The secret to proper grandma’s rice is that it contains more tomato paste and salt than you’d consider reasonable, and more liquid than you’d usually use while cooking rice. All that water makes the tomato paste float, leaving your rice with a glossy orange coating on top by the time it’s cooked — my favorite part. The original recipe used two cups of rice, a can of chicken broth and an equal volume of water. If you substitute the broth back in, use unsalted broth or adjust the quantity of salt accordingly.

For two cups of rice:

Cook time: 20 minutes.

(Note: A 2.5-liter pot is fine, but if you double the recipe, you’ll need a larger pot, say, 6 liters. This isn’t as obvious a statement as it sounds. The surface area of the pot matters: If the rice is too deep, it will be overly soft on top and drier on the bottom, and the bottom will burn more than you want it to.)

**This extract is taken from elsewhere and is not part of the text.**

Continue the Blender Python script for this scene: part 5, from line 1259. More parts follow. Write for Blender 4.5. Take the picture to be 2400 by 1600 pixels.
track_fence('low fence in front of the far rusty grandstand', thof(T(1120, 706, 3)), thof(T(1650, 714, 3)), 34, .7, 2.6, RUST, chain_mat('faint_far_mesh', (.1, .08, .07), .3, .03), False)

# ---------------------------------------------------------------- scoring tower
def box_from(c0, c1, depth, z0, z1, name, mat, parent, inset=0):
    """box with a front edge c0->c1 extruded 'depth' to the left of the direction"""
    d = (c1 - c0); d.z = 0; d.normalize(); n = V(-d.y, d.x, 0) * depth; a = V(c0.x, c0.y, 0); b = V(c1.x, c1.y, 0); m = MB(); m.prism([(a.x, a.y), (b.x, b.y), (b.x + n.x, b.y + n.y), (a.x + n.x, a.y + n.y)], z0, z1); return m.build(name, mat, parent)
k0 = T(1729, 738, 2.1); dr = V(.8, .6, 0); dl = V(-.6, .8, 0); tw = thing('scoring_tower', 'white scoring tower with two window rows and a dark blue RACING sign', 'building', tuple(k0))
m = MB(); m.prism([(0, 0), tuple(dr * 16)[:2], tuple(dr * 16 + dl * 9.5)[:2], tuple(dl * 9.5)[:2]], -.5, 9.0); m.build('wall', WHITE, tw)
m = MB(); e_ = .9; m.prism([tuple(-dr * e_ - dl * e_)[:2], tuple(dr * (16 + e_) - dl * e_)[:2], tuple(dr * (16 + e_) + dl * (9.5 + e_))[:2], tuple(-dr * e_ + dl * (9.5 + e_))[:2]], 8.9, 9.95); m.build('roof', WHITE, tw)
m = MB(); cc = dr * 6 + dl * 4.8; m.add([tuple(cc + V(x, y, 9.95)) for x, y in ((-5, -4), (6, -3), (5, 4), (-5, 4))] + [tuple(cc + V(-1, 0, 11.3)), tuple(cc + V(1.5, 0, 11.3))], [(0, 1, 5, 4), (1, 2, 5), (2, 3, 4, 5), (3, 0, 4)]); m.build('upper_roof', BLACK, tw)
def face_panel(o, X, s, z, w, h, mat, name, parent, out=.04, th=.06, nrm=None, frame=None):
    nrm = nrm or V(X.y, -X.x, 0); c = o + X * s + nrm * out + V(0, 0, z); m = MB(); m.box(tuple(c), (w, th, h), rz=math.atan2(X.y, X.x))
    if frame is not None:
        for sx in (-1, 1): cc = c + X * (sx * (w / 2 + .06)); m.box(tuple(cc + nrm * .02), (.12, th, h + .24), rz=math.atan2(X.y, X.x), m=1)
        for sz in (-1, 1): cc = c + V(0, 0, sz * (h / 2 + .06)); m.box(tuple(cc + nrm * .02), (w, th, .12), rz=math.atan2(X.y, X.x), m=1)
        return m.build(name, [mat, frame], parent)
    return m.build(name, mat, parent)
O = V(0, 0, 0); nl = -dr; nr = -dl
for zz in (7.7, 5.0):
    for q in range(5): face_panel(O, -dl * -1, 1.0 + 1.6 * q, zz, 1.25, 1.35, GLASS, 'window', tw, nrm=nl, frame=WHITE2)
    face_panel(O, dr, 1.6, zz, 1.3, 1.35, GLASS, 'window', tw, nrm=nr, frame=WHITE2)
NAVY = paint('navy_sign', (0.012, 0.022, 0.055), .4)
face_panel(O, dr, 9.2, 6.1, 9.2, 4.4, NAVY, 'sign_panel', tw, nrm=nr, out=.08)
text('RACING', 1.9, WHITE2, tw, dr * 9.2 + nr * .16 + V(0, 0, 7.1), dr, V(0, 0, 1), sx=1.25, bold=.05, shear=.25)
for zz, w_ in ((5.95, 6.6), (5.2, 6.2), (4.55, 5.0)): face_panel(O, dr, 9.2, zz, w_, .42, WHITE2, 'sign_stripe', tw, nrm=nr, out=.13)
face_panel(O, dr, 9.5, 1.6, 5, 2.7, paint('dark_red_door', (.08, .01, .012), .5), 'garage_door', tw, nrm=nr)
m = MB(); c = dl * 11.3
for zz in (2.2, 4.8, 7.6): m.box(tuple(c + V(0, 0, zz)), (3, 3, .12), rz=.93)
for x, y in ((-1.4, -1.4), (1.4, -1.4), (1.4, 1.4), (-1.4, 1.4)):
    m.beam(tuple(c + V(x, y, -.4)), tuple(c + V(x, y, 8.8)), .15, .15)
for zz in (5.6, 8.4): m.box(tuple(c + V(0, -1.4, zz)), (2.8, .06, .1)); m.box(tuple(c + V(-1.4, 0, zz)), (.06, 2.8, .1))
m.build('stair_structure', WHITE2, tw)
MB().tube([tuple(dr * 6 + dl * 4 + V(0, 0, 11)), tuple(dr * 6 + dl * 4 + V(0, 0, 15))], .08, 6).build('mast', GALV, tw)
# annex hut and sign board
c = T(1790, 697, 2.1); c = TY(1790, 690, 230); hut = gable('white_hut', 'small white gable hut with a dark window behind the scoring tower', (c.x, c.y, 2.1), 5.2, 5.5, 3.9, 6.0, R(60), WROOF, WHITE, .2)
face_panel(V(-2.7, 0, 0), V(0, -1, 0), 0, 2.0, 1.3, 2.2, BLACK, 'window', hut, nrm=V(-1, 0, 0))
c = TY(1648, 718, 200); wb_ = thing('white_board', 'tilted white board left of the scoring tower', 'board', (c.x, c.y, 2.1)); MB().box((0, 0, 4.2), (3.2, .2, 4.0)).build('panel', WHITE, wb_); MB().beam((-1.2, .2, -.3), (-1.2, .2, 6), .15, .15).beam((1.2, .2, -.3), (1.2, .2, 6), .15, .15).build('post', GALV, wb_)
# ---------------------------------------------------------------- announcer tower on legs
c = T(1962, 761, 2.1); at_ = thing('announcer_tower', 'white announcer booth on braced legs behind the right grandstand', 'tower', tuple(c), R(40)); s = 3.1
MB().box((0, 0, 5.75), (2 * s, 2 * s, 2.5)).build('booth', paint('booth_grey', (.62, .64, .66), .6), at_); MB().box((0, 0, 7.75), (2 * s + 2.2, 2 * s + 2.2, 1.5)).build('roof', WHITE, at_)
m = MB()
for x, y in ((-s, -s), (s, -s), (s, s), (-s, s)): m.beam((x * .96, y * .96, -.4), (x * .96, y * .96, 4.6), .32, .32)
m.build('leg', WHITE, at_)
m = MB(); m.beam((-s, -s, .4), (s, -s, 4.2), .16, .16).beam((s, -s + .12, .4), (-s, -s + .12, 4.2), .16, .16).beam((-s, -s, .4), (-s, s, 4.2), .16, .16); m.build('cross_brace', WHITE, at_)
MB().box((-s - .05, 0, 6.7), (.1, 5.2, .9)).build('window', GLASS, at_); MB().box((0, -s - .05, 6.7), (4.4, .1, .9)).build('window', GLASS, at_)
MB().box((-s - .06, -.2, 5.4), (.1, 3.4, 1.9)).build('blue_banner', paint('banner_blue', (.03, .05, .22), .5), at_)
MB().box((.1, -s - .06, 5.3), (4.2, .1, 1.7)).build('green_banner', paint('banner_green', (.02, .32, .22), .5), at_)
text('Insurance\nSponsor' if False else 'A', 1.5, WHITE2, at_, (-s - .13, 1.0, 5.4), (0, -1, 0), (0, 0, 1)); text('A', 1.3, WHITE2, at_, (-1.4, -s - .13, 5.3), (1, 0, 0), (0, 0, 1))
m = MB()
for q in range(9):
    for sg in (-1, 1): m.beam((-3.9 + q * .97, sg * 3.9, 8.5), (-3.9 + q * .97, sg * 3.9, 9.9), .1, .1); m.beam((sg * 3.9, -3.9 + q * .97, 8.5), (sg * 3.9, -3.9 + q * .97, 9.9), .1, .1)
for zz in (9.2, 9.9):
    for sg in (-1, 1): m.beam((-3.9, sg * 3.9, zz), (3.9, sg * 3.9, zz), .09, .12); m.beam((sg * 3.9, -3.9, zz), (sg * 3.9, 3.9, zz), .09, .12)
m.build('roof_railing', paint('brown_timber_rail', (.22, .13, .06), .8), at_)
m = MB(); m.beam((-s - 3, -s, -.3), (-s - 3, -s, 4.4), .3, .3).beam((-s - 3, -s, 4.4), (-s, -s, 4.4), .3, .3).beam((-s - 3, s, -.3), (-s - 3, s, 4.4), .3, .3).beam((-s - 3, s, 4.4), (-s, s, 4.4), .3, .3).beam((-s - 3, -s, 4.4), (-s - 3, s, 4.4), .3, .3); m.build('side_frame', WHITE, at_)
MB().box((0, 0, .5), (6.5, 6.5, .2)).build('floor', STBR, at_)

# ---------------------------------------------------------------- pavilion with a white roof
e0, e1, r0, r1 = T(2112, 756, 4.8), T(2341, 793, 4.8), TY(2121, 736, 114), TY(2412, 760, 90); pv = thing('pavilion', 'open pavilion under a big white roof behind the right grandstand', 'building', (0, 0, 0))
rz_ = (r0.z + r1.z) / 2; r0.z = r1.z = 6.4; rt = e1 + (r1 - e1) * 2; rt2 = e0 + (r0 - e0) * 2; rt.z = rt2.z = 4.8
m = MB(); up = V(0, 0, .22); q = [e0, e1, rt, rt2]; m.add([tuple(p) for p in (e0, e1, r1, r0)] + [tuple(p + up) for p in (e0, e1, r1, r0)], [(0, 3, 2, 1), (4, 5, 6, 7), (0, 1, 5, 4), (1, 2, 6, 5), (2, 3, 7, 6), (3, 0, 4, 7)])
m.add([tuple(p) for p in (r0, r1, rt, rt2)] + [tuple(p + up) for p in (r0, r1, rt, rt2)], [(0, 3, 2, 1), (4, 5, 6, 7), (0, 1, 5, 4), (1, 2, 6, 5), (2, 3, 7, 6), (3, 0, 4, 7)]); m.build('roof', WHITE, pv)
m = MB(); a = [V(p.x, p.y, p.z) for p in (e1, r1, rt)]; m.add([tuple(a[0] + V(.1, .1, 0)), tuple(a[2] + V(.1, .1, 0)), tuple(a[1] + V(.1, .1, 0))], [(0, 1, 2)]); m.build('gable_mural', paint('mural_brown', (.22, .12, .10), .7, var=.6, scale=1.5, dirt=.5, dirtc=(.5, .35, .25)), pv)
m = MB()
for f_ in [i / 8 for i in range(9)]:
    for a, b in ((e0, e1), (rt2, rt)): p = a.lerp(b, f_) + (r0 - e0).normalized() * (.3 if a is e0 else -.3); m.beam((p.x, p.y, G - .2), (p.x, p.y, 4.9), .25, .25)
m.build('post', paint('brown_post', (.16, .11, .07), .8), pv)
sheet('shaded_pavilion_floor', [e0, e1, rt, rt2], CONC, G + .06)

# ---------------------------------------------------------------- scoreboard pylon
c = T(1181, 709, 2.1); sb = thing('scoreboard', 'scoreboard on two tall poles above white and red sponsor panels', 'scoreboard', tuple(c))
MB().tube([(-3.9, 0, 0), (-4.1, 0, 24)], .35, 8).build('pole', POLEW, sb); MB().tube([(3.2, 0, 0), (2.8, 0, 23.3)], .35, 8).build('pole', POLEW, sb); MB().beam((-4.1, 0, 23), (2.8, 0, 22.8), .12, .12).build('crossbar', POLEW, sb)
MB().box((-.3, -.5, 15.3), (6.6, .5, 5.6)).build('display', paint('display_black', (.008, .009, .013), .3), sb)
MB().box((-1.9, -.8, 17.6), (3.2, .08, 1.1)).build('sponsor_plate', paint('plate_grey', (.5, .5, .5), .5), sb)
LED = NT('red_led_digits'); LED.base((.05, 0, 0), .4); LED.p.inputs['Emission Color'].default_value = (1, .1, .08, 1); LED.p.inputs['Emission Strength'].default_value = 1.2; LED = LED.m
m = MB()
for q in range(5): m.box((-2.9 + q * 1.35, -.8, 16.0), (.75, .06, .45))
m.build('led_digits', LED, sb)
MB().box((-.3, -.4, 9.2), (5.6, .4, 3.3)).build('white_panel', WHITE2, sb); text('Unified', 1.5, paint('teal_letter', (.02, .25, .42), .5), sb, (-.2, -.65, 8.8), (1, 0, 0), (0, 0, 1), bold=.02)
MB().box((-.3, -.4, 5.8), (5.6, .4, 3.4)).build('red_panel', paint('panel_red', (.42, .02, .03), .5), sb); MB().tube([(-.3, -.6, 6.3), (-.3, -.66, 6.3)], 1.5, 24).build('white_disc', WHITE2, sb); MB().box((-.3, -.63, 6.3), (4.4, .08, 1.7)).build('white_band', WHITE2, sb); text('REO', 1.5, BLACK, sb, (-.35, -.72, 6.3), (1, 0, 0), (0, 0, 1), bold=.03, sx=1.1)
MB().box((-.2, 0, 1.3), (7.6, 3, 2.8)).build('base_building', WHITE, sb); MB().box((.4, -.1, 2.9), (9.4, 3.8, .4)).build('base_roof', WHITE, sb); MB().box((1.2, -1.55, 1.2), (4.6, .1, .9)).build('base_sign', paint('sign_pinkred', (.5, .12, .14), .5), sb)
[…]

Heat the oil in a pot and add the tomato paste. Stir the tomato paste in the oil and let it cook for a few minutes, until the oil is orange and the tomato paste starts browning on the bottom of the pot. Stir in the salt.

Add the rice and water, and put a lid on the pot. Bring to a boil and then let simmer on a very low flame for about 15 minutes, or until all the liquid is absorbed. It will take a bit longer than a usual rice recipe, because it contains more liquid.

When the rice is done, it will have a glossy, soft layer of tomato paste on top.